--- start of Records provided ---

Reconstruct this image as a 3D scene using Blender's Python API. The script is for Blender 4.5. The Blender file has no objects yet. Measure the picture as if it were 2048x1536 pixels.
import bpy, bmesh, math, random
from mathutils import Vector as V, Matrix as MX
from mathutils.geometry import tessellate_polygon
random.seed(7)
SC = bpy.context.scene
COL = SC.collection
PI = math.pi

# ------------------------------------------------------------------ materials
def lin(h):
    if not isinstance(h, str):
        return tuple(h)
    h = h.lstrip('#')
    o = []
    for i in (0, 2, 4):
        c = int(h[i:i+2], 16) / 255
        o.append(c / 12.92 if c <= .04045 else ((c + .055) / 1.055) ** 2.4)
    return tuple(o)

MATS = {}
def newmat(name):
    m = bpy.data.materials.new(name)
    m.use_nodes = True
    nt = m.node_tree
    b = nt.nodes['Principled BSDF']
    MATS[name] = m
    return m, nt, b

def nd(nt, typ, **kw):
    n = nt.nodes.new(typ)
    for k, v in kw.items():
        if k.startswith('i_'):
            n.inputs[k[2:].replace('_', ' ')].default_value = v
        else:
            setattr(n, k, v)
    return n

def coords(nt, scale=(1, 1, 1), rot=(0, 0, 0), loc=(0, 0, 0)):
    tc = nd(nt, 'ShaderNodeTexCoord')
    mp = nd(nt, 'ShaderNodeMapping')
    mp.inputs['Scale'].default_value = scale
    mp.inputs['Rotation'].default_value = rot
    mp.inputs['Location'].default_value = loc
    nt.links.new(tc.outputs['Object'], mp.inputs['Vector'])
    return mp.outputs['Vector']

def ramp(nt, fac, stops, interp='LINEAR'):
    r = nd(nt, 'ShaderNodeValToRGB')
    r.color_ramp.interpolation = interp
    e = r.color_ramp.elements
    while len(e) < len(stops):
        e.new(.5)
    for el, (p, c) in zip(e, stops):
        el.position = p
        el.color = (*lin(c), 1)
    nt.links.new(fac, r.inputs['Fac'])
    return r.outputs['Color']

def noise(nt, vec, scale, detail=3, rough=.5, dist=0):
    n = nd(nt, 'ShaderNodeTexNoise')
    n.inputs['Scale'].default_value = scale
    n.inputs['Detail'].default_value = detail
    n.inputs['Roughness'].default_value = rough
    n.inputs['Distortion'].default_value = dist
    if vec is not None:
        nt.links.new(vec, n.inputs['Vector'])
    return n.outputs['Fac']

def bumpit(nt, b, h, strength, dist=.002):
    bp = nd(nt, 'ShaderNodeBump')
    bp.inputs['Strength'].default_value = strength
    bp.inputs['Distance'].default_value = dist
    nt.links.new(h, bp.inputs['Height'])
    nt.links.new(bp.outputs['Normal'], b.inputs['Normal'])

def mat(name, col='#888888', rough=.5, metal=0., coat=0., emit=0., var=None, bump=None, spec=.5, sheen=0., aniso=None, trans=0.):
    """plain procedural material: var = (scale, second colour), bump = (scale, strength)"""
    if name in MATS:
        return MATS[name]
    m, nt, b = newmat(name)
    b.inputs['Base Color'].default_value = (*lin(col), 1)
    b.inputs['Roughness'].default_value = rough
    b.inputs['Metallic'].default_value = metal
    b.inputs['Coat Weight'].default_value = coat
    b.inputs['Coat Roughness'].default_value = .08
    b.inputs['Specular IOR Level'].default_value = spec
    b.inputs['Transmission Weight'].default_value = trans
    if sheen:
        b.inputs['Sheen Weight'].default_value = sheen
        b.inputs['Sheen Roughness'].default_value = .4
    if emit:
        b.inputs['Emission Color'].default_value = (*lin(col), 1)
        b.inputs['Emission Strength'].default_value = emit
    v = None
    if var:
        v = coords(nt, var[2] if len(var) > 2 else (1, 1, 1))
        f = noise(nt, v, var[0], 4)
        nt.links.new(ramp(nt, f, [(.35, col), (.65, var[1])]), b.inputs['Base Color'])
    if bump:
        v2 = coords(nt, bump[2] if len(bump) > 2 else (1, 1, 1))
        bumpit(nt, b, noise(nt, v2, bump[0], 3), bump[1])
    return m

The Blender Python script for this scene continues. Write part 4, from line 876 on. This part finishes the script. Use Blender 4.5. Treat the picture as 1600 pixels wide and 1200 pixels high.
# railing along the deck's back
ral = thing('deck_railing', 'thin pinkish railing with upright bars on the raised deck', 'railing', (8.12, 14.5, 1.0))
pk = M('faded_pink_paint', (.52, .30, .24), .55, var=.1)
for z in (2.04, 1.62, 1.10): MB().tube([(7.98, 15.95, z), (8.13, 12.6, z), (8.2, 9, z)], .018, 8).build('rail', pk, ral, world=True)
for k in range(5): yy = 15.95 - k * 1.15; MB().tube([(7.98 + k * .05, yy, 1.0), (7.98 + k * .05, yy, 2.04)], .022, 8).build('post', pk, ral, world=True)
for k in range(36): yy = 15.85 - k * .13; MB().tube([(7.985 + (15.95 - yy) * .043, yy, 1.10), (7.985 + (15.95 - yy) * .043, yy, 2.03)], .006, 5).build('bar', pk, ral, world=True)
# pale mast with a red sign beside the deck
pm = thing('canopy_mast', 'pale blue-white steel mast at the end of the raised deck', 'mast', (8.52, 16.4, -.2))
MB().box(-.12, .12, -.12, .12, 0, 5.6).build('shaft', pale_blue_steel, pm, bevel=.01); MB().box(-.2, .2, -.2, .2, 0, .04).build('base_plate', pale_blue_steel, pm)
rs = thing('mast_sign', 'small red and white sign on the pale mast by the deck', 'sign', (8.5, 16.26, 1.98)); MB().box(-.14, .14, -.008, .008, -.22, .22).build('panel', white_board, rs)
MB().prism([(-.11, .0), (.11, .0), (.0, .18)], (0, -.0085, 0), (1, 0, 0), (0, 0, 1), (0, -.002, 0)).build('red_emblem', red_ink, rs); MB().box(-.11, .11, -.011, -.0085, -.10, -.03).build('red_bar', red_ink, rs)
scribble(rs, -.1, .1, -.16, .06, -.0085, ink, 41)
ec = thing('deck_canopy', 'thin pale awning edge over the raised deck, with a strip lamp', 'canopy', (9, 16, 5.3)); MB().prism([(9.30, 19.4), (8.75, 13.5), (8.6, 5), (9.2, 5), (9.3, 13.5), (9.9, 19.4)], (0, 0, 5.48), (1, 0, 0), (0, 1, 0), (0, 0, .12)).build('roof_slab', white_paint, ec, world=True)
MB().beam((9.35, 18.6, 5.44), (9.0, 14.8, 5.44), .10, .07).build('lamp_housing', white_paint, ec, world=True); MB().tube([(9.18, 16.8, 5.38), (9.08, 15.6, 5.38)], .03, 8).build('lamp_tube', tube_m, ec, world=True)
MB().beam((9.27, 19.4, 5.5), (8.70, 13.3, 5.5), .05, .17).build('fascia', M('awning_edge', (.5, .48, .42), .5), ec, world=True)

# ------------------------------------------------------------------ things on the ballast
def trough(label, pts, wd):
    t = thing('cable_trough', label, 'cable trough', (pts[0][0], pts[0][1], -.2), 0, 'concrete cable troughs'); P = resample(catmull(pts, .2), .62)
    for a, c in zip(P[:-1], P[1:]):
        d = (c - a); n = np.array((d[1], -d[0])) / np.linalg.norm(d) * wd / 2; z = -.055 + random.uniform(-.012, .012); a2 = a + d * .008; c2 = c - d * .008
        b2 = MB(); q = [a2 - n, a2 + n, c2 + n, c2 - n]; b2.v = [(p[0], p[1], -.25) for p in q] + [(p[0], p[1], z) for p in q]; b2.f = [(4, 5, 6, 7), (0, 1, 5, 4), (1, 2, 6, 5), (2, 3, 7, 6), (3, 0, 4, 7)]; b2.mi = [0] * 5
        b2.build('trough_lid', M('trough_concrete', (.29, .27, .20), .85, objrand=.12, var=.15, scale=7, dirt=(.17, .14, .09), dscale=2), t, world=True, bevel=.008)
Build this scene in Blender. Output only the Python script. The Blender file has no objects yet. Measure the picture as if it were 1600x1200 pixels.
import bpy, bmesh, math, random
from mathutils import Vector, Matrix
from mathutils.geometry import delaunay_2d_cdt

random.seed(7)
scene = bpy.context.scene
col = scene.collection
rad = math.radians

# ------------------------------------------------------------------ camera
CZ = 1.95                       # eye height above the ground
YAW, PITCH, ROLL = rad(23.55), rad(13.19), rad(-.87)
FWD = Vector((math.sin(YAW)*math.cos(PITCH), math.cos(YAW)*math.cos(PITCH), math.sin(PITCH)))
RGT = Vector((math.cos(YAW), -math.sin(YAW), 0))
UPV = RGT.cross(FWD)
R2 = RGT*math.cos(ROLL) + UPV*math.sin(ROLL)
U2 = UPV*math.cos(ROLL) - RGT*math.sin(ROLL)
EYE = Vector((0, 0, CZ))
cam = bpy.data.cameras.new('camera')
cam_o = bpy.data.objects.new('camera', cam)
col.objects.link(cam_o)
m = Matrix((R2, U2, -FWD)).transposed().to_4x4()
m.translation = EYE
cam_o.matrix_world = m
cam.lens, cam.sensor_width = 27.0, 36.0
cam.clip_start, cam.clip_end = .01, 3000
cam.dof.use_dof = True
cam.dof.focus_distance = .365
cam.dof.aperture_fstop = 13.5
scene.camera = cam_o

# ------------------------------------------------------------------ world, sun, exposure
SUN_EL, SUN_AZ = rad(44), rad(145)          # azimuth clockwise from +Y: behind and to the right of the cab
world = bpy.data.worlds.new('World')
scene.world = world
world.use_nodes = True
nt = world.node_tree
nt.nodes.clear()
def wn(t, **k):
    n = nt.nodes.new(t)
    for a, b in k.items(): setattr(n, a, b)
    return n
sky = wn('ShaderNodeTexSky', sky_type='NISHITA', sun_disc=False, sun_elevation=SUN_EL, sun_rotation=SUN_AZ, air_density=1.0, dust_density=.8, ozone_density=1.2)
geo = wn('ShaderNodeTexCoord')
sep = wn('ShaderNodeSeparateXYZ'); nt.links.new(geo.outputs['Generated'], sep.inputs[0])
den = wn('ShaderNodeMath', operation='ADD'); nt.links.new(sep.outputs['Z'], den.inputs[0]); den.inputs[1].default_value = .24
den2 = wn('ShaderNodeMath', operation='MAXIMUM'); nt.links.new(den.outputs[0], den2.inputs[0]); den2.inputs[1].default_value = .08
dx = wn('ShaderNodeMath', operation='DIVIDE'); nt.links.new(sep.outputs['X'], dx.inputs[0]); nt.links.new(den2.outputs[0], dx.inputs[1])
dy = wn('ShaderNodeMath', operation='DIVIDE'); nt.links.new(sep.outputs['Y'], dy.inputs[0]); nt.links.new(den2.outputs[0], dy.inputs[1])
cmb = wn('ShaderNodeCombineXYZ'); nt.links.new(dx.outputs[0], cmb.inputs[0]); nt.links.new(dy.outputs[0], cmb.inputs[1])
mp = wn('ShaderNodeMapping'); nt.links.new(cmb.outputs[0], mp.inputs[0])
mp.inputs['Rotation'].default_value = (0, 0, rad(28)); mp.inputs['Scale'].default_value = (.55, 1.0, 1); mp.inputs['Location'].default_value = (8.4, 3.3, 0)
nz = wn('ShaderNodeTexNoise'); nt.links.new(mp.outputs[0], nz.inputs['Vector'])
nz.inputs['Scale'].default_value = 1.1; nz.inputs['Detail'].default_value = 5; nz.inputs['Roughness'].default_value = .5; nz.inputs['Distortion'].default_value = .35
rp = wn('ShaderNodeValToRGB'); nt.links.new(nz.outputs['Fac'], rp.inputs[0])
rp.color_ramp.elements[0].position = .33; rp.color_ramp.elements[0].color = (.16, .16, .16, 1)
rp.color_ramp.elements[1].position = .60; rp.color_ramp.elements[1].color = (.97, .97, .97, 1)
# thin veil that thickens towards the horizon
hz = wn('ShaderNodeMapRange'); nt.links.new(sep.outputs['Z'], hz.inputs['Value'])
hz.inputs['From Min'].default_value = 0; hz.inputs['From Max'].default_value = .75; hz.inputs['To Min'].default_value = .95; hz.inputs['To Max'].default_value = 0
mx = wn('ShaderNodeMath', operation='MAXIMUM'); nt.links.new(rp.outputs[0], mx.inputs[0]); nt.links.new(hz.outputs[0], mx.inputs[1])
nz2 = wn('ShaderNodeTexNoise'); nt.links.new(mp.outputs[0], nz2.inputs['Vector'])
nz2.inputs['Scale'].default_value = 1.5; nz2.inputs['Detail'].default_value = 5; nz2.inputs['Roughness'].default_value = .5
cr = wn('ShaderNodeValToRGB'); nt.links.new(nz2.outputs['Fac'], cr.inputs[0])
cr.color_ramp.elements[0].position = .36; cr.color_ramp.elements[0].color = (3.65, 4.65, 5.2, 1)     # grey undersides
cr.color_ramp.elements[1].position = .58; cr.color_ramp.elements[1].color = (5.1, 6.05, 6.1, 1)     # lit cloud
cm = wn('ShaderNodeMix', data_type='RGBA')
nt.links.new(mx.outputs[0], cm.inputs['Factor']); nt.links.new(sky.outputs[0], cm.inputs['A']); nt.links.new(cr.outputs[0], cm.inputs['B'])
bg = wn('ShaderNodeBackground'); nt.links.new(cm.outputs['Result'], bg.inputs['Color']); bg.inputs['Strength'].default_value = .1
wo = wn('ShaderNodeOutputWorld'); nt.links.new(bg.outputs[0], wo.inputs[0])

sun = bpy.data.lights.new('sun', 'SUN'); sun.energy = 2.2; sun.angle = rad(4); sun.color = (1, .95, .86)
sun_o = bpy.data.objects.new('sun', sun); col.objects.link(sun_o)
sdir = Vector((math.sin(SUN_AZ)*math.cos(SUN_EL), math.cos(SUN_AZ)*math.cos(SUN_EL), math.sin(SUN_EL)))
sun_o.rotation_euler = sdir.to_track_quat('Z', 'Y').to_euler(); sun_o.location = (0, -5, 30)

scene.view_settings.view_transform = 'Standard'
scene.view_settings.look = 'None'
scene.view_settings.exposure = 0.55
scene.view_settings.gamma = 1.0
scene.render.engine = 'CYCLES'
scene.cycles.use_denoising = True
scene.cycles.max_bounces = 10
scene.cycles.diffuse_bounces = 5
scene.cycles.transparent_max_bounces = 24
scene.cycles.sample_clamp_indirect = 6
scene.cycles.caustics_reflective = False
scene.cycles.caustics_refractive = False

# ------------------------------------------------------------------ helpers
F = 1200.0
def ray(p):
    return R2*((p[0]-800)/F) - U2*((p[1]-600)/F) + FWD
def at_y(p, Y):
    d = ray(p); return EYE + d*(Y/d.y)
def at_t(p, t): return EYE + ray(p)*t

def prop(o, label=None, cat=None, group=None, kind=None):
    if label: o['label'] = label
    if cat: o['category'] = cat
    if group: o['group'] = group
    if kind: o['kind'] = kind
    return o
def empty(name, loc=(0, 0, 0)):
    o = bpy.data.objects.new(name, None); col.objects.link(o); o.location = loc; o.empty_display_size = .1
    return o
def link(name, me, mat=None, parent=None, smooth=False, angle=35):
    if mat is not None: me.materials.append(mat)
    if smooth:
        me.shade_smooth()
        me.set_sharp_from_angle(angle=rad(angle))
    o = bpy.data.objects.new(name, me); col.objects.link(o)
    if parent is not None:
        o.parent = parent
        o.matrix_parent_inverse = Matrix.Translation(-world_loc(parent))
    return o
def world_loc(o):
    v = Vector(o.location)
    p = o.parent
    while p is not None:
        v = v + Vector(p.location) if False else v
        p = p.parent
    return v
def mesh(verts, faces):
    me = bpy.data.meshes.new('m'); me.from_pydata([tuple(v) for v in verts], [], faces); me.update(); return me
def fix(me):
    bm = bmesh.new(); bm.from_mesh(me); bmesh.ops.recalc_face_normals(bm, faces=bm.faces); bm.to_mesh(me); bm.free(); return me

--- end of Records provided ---

▸ Requirement
Everything from the line containing "Build this scene" down to the line containing "scene.camera = cam_o" should be retyped exactly, both lines included, and nothing more.

▸ Exercise response
Build this scene in Blender. Output only the Python script. The Blender file has no objects yet. Measure the picture as if it were 1600x1200 pixels.
import bpy, bmesh, math, random
from mathutils import Vector, Matrix
from mathutils.geometry import delaunay_2d_cdt

random.seed(7)
scene = bpy.context.scene
col = scene.collection
rad = math.radians

# ------------------------------------------------------------------ camera
CZ = 1.95                       # eye height above the ground
YAW, PITCH, ROLL = rad(23.55), rad(13.19), rad(-.87)
FWD = Vector((math.sin(YAW)*math.cos(PITCH), math.cos(YAW)*math.cos(PITCH), math.sin(PITCH)))
RGT = Vector((math.cos(YAW), -math.sin(YAW), 0))
UPV = RGT.cross(FWD)
R2 = RGT*math.cos(ROLL) + UPV*math.sin(ROLL)
U2 = UPV*math.cos(ROLL) - RGT*math.sin(ROLL)
EYE = Vector((0, 0, CZ))
cam = bpy.data.cameras.new('camera')
cam_o = bpy.data.objects.new('camera', cam)
col.objects.link(cam_o)
m = Matrix((R2, U2, -FWD)).transposed().to_4x4()
m.translation = EYE
cam_o.matrix_world = m
cam.lens, cam.sensor_width = 27.0, 36.0
cam.clip_start, cam.clip_end = .01, 3000
cam.dof.use_dof = True
cam.dof.focus_distance = .365
cam.dof.aperture_fstop = 13.5
scene.camera = cam_o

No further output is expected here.